Photography: Jérôme Nadeau
Montreal-based artist Jérôme Nadeau, MFA 16, describes his images as “indexical traces of themselves. Two mirrors facing each other, infinitely reflecting themselves.”
Nadeau was the recipient of the Roloff Beny Foundation Fellowship in Photography in 2014. The $10,000 fellowship is awarded yearly by the Concordia Department of Studio Arts’ photography program to a graduate student for his or her outstanding artistic and academic achievement. In 2013 Nadeau also won a Mildred Lande and Margot Lande Graduate Scholarship in Photography.

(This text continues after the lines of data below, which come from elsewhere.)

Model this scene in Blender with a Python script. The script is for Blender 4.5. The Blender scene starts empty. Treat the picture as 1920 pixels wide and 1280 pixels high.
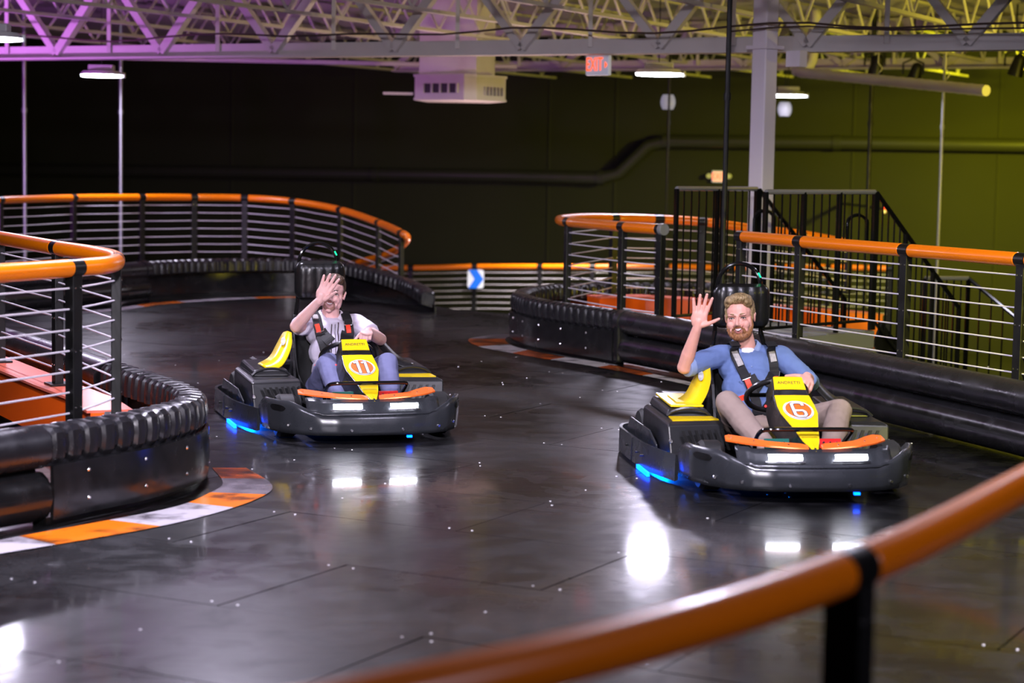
import bpy, math, random
from mathutils import Vector, Matrix, Euler
from mathutils.bvhtree import BVHTree
random.seed(4)
S = bpy.context.scene
COL = S.collection
PI = math.pi
V = Vector

# ------------------------------------------------------------------ camera, world, lights, exposure
cd = bpy.data.cameras.new('camera'); cam = bpy.data.objects.new('camera', cd); COL.objects.link(cam)
cd.sensor_width = 36; cd.lens = 3733 / 1920 * 36; cd.clip_end = 200
cam.matrix_world = Matrix.Translation((0, 0, 1.68)) @ Matrix.Rotation(PI/2 - math.atan(340/3733), 4, 'X') @ Matrix.Rotation(.018, 4, 'Z')
cd.dof.use_dof = True; cd.dof.focus_distance = 12.0; cd.dof.aperture_fstop = 2.2
S.camera = cam
S.view_settings.view_transform = 'Standard'; S.view_settings.look = 'None'
S.view_settings.exposure = 0.0; S.view_settings.gamma = 1.0; S.view_settings.use_curve_mapping = False
w = bpy.data.worlds.new('world'); S.world = w; w.use_nodes = True
w.node_tree.nodes['Background'].inputs[0].default_value = (.5, .45, .7, 1)
w.node_tree.nodes['Background'].inputs[1].default_value = .006

def area(name, loc, target, size, power, color, shape='DISK', size_y=None, spread=180):
    l = bpy.data.lights.new(name, 'AREA'); l.shape = shape; l.size = size
    if size_y: l.size_y = size_y
    l.energy = power; l.color = color; l.spread = math.radians(spread)
    o = bpy.data.objects.new(name, l); COL.objects.link(o); o.location = loc
    o.rotation_euler = (V(target) - V(loc)).to_track_quat('-Z', 'Y').to_euler()
    return o
def spot(name, loc, target, power, color, deg, blend=.8, r=.1):
    l = bpy.data.lights.new(name, 'SPOT'); l.energy = power; l.color = color
    l.spot_size = math.radians(deg); l.spot_blend = blend; l.shadow_soft_size = r
    o = bpy.data.objects.new(name, l); COL.objects.link(o); o.location = loc
    o.rotation_euler = (V(target) - V(loc)).to_track_quat('-Z', 'Y').to_euler()
    return o
COOL = (.82, .76, 1.0)
# high bay lamps: the four in view and those hanging outside the frame
LAMPS = [(-4.45, 17.0, 2.63, 260), (-5.05, 24.4, 2.62, 150), (1.52, 21.5, 2.63, 300), (3.79, 28.0, 2.65, 90),
         (-1.9, 13.2, 3.3, 330), (4.6, 13.6, 3.3, 120), (-2.9, 7.9, 3.3, 540), (1.4, 8.3, 3.3, 390)]
for x, y, z, p in LAMPS:
    area('highbay_glow', (x, y, z - .035), (x, y, 0), .42, p * .45, COOL)
area('purple_wash', (-8.5, 17.5, .4), (-6.0, 22.5, 3.6), .5, 125, (.60, .17, .80), spread=75)  # added unseen wash that tints the left ceiling purple
area('yellow_wash', (8.6, 17.5, .6), (4.6, 23, 3.4), .5, 150, (.85, .70, .06), spread=100)  # added unseen wash that tints the right ceiling yellow
area('amber_uplight', (0.3, 25.5, -1.1), (-.3, 22, 3.6), 1.0, 48, (1, .66, .62), spread=70)  # added uplight hidden behind the track slab, brightens the ceiling
area('yellow_wall_wash', (9.0, 26.2, 3.1), (7.2, 33.2, .7), .6, 400, (.80, .78, .01), spread=96)  # added unseen wash, gives the back wall its yellow green cast
area('front_right_fill', (3.9, 1.6, 3.1), (2.2, 5.0, .6), .4, 45, COOL)  # added fill, brightens the foreground rail at the right
area('fill_behind_camera', (-.3, .2, 3.6), (-.3, 13, 0), .5, 62, (.95, .88, 1.0), spread=46)  # added fill from the camera side, lifts the rails and cables
area('low_fence_fill', (.5, 30.8, 3.1), (.5, 31.6, 0), .4, 110, (1, .93, .9), spread=60)  # added unseen fill, brightens the low distant rail
area('yellow_barrier_wash', (4.6, 5.6, 3.3), (3.9, 11.6, .1), .4, 90, (.9, .85, .02), spread=44)  # added unseen wash that tints the right barrier yellow

# ------------------------------------------------------------------ materials
MATS = {}
def mat(name, col, rough=.5, metal=0, emit=None, estr=0, noise=0, nscale=8, bump=0, bscale=40, rvar=0, coat=0, spec=.5, trans=0):
    if name in MATS: return MATS[name]
    m = bpy.data.materials.new(name); m.use_nodes = True; nt = m.node_tree; N = nt.nodes; Lk = nt.links
    b = N['Principled BSDF']
    b.inputs['Base Color'].default_value = (*col, 1); b.inputs['Roughness'].default_value = rough
    b.inputs['Metallic'].default_value = metal; b.inputs['Coat Weight'].default_value = coat
    b.inputs['Specular IOR Level'].default_value = spec
    if trans: b.inputs['Transmission Weight'].default_value = trans
    if emit: b.inputs['Emission Color'].default_value = (*emit, 1); b.inputs['Emission Strength'].default_value = estr
    tc = N.new('ShaderNodeTexCoord')
    if noise or rvar:
        n = N.new('ShaderNodeTexNoise'); n.inputs['Scale'].default_value = nscale; n.inputs['Detail'].default_value = 5
        Lk.new(tc.outputs['Object'], n.inputs['Vector'])
    if noise:
        mx = N.new('ShaderNodeMix'); mx.data_type = 'RGBA'
        mx.inputs['A'].default_value = (*[c*(1-noise) for c in col], 1); mx.inputs['B'].default_value = (*[min(1, c*(1+noise)) for c in col], 1)
        Lk.new(n.outputs['Fac'], mx.inputs['Factor']); Lk.new(mx.outputs['Result'], b.inputs['Base Color'])
    if rvar:
        mr = N.new('ShaderNodeMapRange'); mr.inputs['From Min'].default_value = .3; mr.inputs['From Max'].default_value = .7
        mr.inputs['To Min'].default_value = max(.03, rough - rvar); mr.inputs['To Max'].default_value = rough + rvar
        Lk.new(n.outputs['Fac'], mr.inputs['Value']); Lk.new(mr.outputs['Result'], b.inputs['Roughness'])
    if bump:
        n2 = N.new('ShaderNodeTexNoise'); n2.inputs['Scale'].default_value = bscale; n2.inputs['Detail'].default_value = 4
        Lk.new(tc.outputs['Object'], n2.inputs['Vector'])
        bp = N.new('ShaderNodeBump'); bp.inputs['Strength'].default_value = bump; bp.inputs['Distance'].default_value = .01
        Lk.new(n2.outputs['Fac'], bp.inputs['Height']); Lk.new(bp.outputs['Normal'], b.inputs['Normal'])
    MATS[name] = m
    return m

M_post = mat('black_powder_coat', (.0045, .0045, .0045), .45, rvar=.1)
M_rail = mat('orange_plastic', (1.0, .23, .0), .3, coat=.15)
M_collar = mat('black_rubber', (.006, .006, .006), .35)
M_wire = mat('steel_cable', (.86, .80, .88), .3, 0)
M_bolt = mat('bolt_steel', (.8, .8, .8), .25, 1)
M_cush = mat('barrier_plastic', (.015, .0145, .017), .3, rvar=.12, nscale=6, bump=.12, bscale=30)
M_skirt = mat('scuffed_skirt_plastic', (.012, .012, .013), .2, rvar=.1, noise=.4, nscale=9, bump=.05, bscale=14)
M_orange = mat('orange_painted_steel', (1.0, .13, .004), .35)
M_flange = mat('pink_lit_orange_flange', (.9, .20, .12), .25)  # same orange steel, pinkish light on its top put into the colour
M_black = mat('kart_black_plastic', (.012, .012, .013), .33, rvar=.1, nscale=14)
M_dark = mat('kart_dark_plastic', (.02, .021, .023), .36, rvar=.12, nscale=12, bump=.1, bscale=60)
M_grey = mat('bumper_grey_plastic', (.034, .037, .042), .27, rvar=.07, nscale=5, noise=.25, metal=.2)
M_yellow = mat('kart_yellow', (.93, .66, .008), .25, coat=.4)
M_korange = mat('kart_orange', (1.0, .17, .02), .4)
M_white = mat('white_paint', (.85, .85, .86), .4)
M_chrome = mat('bright_metal', (.8, .8, .82), .2, 1)
M_led = mat('led_white', (1, 1, 1), .4, emit=(.86, .88, 1), estr=30)
M_blue = mat('led_blue', (0, .1, 1), .4, emit=(.0, .05, 1), estr=16)
M_red = mat('pedal_red', (.7, .01, .01), .35)
M_green = mat('pedal_green', (.005, .12, .09), .35)
M_tyre = mat('tyre_rubber', (.01, .01, .01), .6)
M_vinyl = mat('black_vinyl', (.008, .008, .008), .28, bump=.2, bscale=25)
M_belt = mat('black_webbing', (.008, .008, .009), .7)
M_tab = mat('red_orange_webbing', (1.0, .05, .012), .5)
M_pad = mat('grey_strap_label', (.42, .40, .38), .7, noise=.5, nscale=60)
M_gloss = mat('gloss_black_tube', (.006, .006, .006), .12)
M_wallpaint = mat('black_wall_paint', (.017, .017, .014), .9, noise=.25, nscale=.6)
M_ceil = mat('white_steel', (.62, .58, .58), .55, noise=.12, nscale=3)
M_colm = mat('column_white', (.88, .80, .90), .5)
M_housing = mat('lamp_housing', (.6, .6, .62), .4)
M_lens = mat('lamp_lens', (1, 1, 1), .3, emit=(.85, .9, 1), estr=26)
M_pole = mat('galvanised_pole', (.55, .55, .62), .35, .8)
M_grate = mat('grey_landing_steel', (.35, .35, .36), .45, .6)
M_duct = mat('black_duct', (.03, .03, .03), .4)
M_signred = mat('exit_red', (1, .1, .02), .4, emit=(1, .10, .02), estr=1.6)
M_signpink = mat('exit_glow_face', (1, .6, .55), .4, emit=(1, .35, .3), estr=.7)
M_signblue = mat('sign_blue', (.0, .14, .8), .4, emit=(.0, .12, .7), estr=.25)
M_signwhite = mat('sign_white', (.7, .72, .85), .4, emit=(.6, .62, .8), estr=.2)
M_cable = mat('brown_cable', (.06, .035, .03), .5)
M_ink = mat('dark_ink', (.03, .01, .02), .5)

def floor_mat():
    m = bpy.data.materials.new('glossy_track_floor'); m.use_nodes = True; nt = m.node_tree; N = nt.nodes; Lk = nt.links
    b = N['Principled BSDF']; tc = N.new('ShaderNodeTexCoord'); geo = N.new('ShaderNodeNewGeometry')
    def noise(sc, det, vec=None, dist=0):
        n = N.new('ShaderNodeTexNoise'); n.inputs['Scale'].default_value = sc; n.inputs['Detail'].default_value = det; n.inputs['Distortion'].default_value = dist
        Lk.new(vec or geo.outputs['Position'], n.inputs['Vector']); return n.outputs['Fac']
    def ramp(v, a, b_, c0=0, c1=1):
        r = N.new('ShaderNodeMapRange'); r.inputs['From Min'].default_value = a; r.inputs['From Max'].default_value = b_
        r.inputs['To Min'].default_value = c0; r.inputs['To Max'].default_value = c1; Lk.new(v, r.inputs['Value']); return r.outputs['Result']
    def math_(op, a, b_):
        r = N.new('ShaderNodeMath'); r.operation = op
        for i, q in enumerate((a, b_)):
            if isinstance(q, (int, float)): r.inputs[i].default_value = q
            else: Lk.new(q, r.inputs[i])
        return r.outputs[0]
    big = noise(.55, 4); fine = noise(55, 6); mid = noise(5, 6, dist=.6)
    mp = N.new('ShaderNodeMapping'); mp.inputs['Rotation'].default_value = (0, 0, .5); mp.inputs['Scale'].default_value = (1.2, 26, 1)
    Lk.new(geo.outputs['Position'], mp.inputs['Vector'])
    streak = noise(2.4, 5, mp.outputs['Vector'])
    v = N.new('ShaderNodeTexVoronoi'); v.inputs['Scale'].default_value = 1.9; Lk.new(geo.outputs['Position'], v.inputs['Vector'])
    scr = ramp(v.outputs['Distance'], 0, .012, 1, 0)
    r0 = ramp(big, .38, .62, .10, .20); r1 = ramp(mid, .45, .75, 0, .13); r2 = ramp(streak, .55, .75, 0, .12)
    Lk.new(math_('ADD', math_('ADD', math_('MULTIPLY', r0, 1.6), r1), math_('ADD', r2, .07)), b.inputs['Roughness'])
    b.inputs['Coat Weight'].default_value = .33; Lk.new(math_('ADD', math_('MULTIPLY', r0, .45), math_('MULTIPLY', r1, .5)), b.inputs['Coat Roughness'])
    c = math_('ADD', ramp(mid, .4, .8, .001, .009), ramp(streak, .58, .8, 0, .012))
    hz = noise(.33, 3); grain = noise(110, 8, dist=.3)
    scuff = math_('MULTIPLY', ramp(hz, .47, .62, 0, 1), ramp(grain, .35, .72, .0, .07))
    c2 = math_('ADD', math_('ADD', c, scuff), math_('MULTIPLY', scr, .5))
    cc = N.new('ShaderNodeCombineColor'); Lk.new(c2, cc.inputs[0]); Lk.new(c2, cc.inputs[1]); Lk.new(math_('MULTIPLY', c2, 1.04), cc.inputs[2])
    Lk.new(cc.outputs[0], b.inputs['Base Color']); b.inputs['Specular IOR Level'].default_value = .22
    bp = N.new('ShaderNodeBump'); bp.inputs['Strength'].default_value = .10; bp.inputs['Distance'].default_value = .0015
    Lk.new(math_('ADD', math_('MULTIPLY', fine, .6), math_('MULTIPLY', mid, .5)), bp.inputs['Height']); Lk.new(bp.outputs['Normal'], b.inputs['Normal'])
    return m
M_floor = floor_mat()
def worn(name, col, col2=(.03, .03, .03), th=.5, width=.12, rough=.22):
    m = bpy.data.materials.new(name); m.use_nodes = True; nt = m.node_tree; N = nt.nodes; Lk = nt.links; b = N['Principled BSDF']
    g = N.new('ShaderNodeNewGeometry'); n = N.new('ShaderNodeTexNoise'); n.inputs['Scale'].default_value = 5; n.inputs['Detail'].default_value = 8
    Lk.new(g.outputs['Position'], n.inputs['Vector'])
    r = N.new('ShaderNodeMapRange'); r.inputs['From Min'].default_value = th - width; r.inputs['From Max'].default_value = th + width; Lk.new(n.outputs['Fac'], r.inputs['Value'])
    mx = N.new('ShaderNodeMix'); mx.data_type = 'RGBA'; mx.inputs['A'].default_value = (*col, 1); mx.inputs['B'].default_value = (*col2, 1)
    Lk.new(r.outputs['Result'], mx.inputs['Factor']); Lk.new(mx.outputs['Result'], b.inputs['Base Color']); b.inputs['Roughness'].default_value = rough
    MATS[name] = m; return m

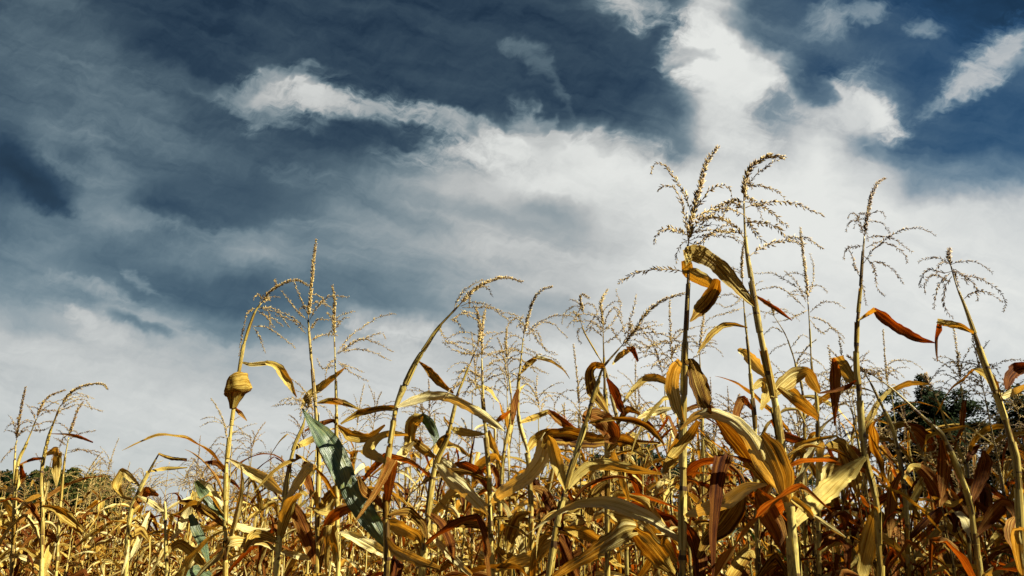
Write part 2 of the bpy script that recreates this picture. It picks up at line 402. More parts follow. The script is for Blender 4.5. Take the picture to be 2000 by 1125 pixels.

The Roloff Beny Fellowship allows a student to pursue a photography project shown at a later date. Nadeau will exhibit the first instalment of his resulting work, Quiet Qualms, in spring 2017 at the artist space REPENTLESS in Montreal.
Nadeau explains that Quiet Qualms was inspired by Argentinian writer Jorge Luis Borges. He used the fellowship funds to record video footage at the Borges Labyrinth of the Cini Foundation in Venice, Italy, and two other Italian labyrinths in May 2016. “Exploring mazes as unknown fields of incidences, I want to represent reality as an indecipherable, inescapable mesh,” Nadeau says.
In the multi-channel video installation Quiet Qualms, “The camera follows a lover, seemingly distant, roaming around, seeking exit,” he writes. “Looking for something that can’t be found, a void, nothingness.”
Nadeau appreciates the creative hothouse atmosphere of Concordia’s photography program. “It was a stimulating environment,” he says. “The ongoing conversation with professors and peers was precious.”